The ministers of the Federal Supreme Court (STF) decided, by 10 votes to 0, not to acknowledge the declaratory embargoes in the Declaratory Action of Constitutionality (ADC) 49, which means that there will be no analysis of merit.
The National Union of Fuel and Lubricant Companies (Sindicom) requested that, with the decision that removed ICMS from interstate transactions between establishments of the same company, the tax authorities be prevented from charging the tax for periods prior to 2024, regardless of the existence of legal action before the judgment on the merits.
However, the understanding of the rapporteur, Justice Edson Fachin, prevailed. In his vote, the judge stated that the STF established case law to the effect that entities that participate in constitutional review proceedings as amicus curiae do not have standing to file an appeal for clarification. Justices Alexandre de Moraes, André Mendonça, Cristiano Zanin, Dias Toffoli and Cármen Lúcia agreed with the rapporteur.
In April of this year, the Supreme Court ruled on the declaration of appeal filed by the government of Rio Grande do Norte, author of ADC 49, modulating the effects of the exclusion of ICMS from January 2024, except for the administrative and judicial processes pending completion until the date of publication of the minutes of the judgment of the decision on the merits, which occurred on April 29, 2021.

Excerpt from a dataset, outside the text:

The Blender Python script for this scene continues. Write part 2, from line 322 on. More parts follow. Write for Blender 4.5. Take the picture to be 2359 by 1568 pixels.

Sindicom filed new appeals, arguing that there is some ambiguity in the statement regarding the situation of taxpayers who, even though they did not file a lawsuit, failed to collect ICMS after the 2021 judgment, in addition to those who filed a lawsuit in court only after the decision on the merits. According to the entity, these companies could be subject to tax assessments for periods prior to 2024.